Em que área o profissional de energia brasileiro se destaca?
No segmento de petróleo, gás e energias renováveis. É algo que vem em função da Petrobras, das novas empresas de energia que estão surgindo e estão interessadas em nosso mercado. Isso faz com que os profissionais sejam muito bem absorvidos.
A energia renovável, então, é um campo em alta?
As escolas sempre prepararam o engenheiro eletricista no âmbito da geração da energia hidráulica. As energias renováveis são mais recentes, mas os profissionais já têm procurado os cursos de especialização. O profissional de engenharia elétrica está permanentemente se atualizando. Em energias renováveis, por exemplo, pegamos como exemplo o mercado do Nordeste, com um potencial de geração de energia eólica muito grande. O Rio Grande do Sul, também. Temos que fazer investimentos para formar os profissionais. No setor de biomassa, também.
Para cada um desses novos ramos de negócios existe uma necessidade de preparação da nossa mão de obra de engenharia. As entidades de ensino terão que se adequar para os cursos de preparação desses profissionais visando essas novas oportunidades de mercado. O engenheiro tem uma formação bastante eclética, científica, cultural, de planejamento, de envolvimento com outros profissionais, liderança. Ele tem facilidade, pela sua formação acadêmica, em absorver novos conhecimentos.
Como o senhor vê os investimentos em pesquisa na área?

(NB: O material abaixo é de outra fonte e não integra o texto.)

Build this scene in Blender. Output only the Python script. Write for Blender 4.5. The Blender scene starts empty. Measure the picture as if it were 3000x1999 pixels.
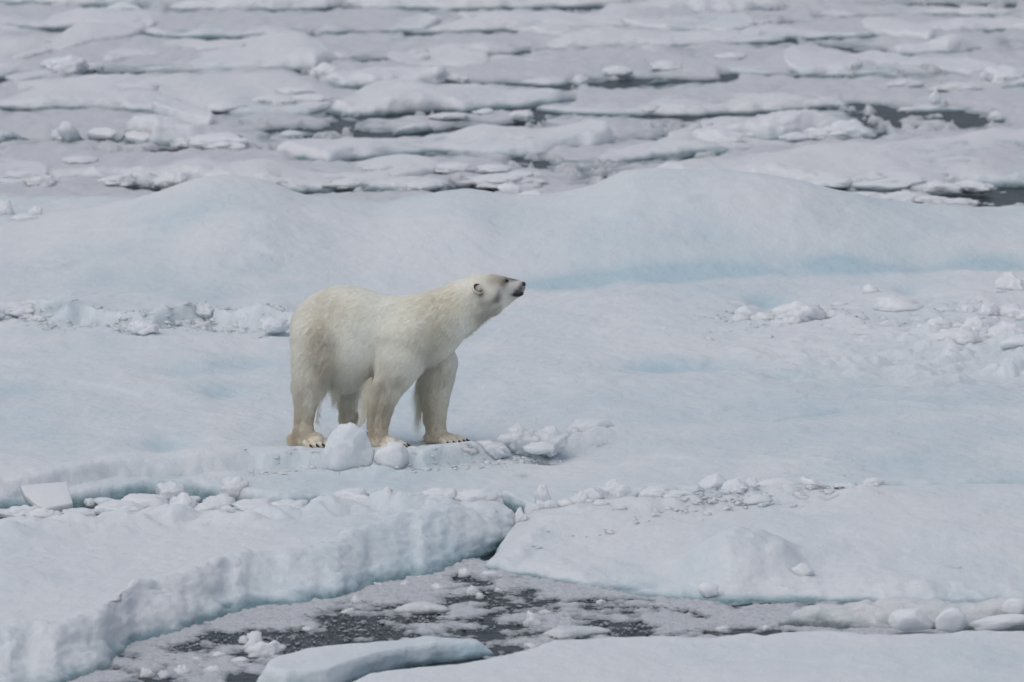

O número de trabalhos que estão sendo produzidos nos laboratórios ainda é pequeno se comparado com outros países. Temos alguns centros de excelência, mas o Brasil, pelas dimensões que tem, pelas oportunidades que tem, teria que ter os centros de desenvolvimento tecnológico formando mais cientistas. Porque é dos experimentos científicos que vem a engenharia aplicada. Sentimos que exportamos muita matéria prima e pouco produto com valor agregado e também mão de obra. Os profissionais especializados brasileiros desses centros de excelência acabam indo para fora.
Isso acontece bastante?
Tem acontecido em função das oportunidades de melhores ganhos. Acabam os profissionais sendo altamente especializados no Brasil, nos laboratórios, ou saindo das excelentes faculdades, e encontrando mercados mais interessantes lá fora. Nossa mão de obra especializada tem ainda uma baixa remuneração. Estamos longe de alcançar o índice de remuneração que tínhamos quando a engenharia era muito valorizada no Brasil.
Acredito, sim, que isso vai acontecer novamente. Porque se não tivermos mão de obra especializada, não vamos ter a força de trabalho capaz de dar sustentação a tudo isso que está acontecendo do ponto de vista do desenvolvimento. A remuneração é uma questão-chave, porque, se ela não for boa, nossos profissionais acabam indo embora. Os nossos cientistas que foram embora não voltaram.